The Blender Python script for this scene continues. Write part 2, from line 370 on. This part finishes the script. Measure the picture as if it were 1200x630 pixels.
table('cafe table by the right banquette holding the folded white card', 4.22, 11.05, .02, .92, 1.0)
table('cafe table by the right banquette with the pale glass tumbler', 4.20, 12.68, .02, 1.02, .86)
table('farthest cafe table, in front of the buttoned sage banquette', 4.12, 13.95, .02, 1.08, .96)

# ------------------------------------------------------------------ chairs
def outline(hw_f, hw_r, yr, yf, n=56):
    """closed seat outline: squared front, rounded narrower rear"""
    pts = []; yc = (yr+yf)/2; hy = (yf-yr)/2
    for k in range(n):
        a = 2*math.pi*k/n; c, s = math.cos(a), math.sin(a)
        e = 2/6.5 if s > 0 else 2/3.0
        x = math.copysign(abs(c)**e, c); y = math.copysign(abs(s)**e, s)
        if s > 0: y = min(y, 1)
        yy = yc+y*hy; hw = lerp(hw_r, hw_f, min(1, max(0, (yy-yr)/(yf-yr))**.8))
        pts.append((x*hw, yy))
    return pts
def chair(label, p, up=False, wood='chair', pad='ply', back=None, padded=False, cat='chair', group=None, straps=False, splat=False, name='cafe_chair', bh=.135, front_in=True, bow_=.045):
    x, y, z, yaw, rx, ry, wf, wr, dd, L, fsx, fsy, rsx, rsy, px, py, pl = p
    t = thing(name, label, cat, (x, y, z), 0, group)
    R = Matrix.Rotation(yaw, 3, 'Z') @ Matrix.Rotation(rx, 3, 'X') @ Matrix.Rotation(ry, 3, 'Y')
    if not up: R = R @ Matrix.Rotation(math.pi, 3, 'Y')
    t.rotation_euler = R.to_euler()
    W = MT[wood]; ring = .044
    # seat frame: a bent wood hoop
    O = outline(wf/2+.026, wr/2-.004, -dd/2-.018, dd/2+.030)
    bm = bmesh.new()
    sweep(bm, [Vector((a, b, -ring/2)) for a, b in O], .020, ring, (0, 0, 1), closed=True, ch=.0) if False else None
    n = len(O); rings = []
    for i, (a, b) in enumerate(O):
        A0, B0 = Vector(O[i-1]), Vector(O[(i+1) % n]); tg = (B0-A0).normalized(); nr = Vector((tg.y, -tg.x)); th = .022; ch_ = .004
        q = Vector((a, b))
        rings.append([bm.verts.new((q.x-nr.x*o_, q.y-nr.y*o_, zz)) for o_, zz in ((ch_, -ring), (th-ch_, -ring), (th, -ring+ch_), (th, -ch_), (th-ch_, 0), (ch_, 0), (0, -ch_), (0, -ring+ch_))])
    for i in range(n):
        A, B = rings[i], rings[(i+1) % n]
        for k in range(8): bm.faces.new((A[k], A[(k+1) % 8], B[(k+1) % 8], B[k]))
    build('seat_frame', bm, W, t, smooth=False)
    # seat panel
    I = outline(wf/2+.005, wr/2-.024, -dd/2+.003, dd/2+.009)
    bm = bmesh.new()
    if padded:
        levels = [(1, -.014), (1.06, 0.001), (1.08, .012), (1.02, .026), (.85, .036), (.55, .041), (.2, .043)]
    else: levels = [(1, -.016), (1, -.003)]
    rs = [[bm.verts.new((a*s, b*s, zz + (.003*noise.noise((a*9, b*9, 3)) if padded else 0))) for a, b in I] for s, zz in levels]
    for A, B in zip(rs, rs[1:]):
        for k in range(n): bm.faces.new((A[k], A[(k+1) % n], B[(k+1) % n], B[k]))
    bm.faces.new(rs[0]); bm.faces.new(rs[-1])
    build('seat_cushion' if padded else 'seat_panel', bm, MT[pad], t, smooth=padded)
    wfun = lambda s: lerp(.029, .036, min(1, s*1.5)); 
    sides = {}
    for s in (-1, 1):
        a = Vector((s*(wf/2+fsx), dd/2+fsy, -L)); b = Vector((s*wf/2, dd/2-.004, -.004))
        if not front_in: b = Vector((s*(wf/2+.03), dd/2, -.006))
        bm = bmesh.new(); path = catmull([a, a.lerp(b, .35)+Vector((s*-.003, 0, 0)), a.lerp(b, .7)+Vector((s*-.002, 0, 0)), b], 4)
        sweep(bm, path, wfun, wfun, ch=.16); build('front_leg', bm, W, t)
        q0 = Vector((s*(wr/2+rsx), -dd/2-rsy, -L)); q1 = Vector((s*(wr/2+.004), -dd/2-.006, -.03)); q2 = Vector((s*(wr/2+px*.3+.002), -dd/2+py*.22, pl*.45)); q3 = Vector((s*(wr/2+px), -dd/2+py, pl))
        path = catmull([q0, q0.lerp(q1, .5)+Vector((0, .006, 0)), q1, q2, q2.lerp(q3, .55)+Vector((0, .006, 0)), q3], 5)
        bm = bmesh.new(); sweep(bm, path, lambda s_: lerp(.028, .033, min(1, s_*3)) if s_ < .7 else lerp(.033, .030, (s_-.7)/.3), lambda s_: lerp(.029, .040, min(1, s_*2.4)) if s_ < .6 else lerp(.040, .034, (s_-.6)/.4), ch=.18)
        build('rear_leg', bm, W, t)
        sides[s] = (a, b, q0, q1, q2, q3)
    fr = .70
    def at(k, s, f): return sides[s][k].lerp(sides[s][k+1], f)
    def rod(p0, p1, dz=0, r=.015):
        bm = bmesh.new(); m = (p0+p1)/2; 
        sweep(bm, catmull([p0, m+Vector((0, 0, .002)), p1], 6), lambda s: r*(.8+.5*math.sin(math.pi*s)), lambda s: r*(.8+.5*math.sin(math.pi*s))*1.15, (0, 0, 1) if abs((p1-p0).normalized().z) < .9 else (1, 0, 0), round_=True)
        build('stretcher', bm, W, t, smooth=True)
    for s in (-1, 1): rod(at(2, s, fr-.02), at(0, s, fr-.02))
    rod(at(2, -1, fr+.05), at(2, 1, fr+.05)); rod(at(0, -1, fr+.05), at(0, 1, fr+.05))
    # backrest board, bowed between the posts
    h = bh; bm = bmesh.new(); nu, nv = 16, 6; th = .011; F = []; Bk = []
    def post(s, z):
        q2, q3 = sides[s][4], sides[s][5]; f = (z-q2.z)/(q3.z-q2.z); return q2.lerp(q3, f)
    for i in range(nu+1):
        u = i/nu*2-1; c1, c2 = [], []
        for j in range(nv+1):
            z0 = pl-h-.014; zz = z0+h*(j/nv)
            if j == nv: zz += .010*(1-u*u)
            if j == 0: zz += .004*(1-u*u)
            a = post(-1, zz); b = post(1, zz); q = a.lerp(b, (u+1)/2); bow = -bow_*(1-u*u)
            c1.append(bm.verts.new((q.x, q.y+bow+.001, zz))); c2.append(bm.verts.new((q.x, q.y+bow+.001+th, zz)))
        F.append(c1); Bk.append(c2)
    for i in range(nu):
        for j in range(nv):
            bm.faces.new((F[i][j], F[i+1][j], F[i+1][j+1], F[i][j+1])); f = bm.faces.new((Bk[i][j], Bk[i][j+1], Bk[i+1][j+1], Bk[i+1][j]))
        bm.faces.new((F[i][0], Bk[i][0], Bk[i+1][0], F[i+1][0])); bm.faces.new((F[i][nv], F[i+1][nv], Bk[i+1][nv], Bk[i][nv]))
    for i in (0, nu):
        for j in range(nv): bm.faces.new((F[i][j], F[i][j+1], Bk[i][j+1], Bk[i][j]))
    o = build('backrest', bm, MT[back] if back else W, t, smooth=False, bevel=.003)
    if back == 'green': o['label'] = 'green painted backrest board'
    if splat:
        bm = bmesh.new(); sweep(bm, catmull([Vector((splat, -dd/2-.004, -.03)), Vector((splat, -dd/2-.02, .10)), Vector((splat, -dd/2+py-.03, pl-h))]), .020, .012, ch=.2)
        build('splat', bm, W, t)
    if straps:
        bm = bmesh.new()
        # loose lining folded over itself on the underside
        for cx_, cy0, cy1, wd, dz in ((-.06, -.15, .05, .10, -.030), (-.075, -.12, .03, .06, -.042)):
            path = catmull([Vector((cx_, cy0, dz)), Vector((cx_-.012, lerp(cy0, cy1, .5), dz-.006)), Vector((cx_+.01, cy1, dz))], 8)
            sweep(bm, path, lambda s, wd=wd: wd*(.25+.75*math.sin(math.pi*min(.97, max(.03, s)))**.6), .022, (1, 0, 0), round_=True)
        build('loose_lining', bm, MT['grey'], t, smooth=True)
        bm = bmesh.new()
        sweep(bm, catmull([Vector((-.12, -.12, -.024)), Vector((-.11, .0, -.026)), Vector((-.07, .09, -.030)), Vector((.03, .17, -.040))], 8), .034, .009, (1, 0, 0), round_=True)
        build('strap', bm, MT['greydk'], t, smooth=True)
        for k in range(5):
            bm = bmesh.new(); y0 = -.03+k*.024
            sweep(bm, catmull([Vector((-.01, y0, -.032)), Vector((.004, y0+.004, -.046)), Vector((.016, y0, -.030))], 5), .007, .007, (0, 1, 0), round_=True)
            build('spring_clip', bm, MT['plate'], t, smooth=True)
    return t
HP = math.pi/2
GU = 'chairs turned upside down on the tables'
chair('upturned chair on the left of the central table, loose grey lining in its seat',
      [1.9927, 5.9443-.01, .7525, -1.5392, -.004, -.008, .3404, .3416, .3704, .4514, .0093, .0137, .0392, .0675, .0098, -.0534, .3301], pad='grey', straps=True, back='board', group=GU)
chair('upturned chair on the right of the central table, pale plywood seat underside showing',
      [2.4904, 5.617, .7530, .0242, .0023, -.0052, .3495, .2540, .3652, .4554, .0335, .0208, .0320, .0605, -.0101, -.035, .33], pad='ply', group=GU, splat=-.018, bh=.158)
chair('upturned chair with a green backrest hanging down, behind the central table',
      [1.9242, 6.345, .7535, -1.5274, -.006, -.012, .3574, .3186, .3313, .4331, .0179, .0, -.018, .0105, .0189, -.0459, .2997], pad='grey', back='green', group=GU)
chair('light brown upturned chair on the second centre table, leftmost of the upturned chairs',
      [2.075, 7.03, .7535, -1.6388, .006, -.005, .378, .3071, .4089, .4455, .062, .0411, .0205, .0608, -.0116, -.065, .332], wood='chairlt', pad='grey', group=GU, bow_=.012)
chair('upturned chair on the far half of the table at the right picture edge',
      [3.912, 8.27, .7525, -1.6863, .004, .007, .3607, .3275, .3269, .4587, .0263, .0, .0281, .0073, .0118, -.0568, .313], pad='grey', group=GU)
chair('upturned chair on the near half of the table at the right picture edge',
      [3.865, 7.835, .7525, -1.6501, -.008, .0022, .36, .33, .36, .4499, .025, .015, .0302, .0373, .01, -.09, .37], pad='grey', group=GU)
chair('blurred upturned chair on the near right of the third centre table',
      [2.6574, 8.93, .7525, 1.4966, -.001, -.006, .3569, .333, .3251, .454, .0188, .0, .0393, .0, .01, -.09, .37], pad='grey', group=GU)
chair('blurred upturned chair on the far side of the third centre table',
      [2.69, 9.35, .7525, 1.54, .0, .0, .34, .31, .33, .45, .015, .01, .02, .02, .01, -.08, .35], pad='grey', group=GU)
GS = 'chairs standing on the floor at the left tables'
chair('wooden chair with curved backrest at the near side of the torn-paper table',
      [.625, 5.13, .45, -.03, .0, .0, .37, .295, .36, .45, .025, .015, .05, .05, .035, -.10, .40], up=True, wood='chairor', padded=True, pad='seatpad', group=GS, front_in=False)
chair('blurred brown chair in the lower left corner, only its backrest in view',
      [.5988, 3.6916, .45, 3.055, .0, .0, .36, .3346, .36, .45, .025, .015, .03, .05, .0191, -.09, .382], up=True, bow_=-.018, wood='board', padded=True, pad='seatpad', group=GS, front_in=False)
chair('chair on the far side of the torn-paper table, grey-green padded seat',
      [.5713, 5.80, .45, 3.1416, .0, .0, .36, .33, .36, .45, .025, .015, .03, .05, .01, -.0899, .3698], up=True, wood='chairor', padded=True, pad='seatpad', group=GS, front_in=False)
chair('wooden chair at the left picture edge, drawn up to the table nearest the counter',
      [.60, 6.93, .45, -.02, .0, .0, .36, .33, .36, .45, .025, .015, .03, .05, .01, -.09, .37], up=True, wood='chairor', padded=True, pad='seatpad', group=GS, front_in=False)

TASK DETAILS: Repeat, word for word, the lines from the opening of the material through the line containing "table('farthest cafe table, in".

FINAL ANSWER:
The Blender Python script for this scene continues. Write part 2, from line 370 on. This part finishes the script. Measure the picture as if it were 1200x630 pixels.
table('cafe table by the right banquette holding the folded white card', 4.22, 11.05, .02, .92, 1.0)
table('cafe table by the right banquette with the pale glass tumbler', 4.20, 12.68, .02, 1.02, .86)
table('farthest cafe table, in front of the buttoned sage banquette', 4.12, 13.95, .02, 1.08, .96)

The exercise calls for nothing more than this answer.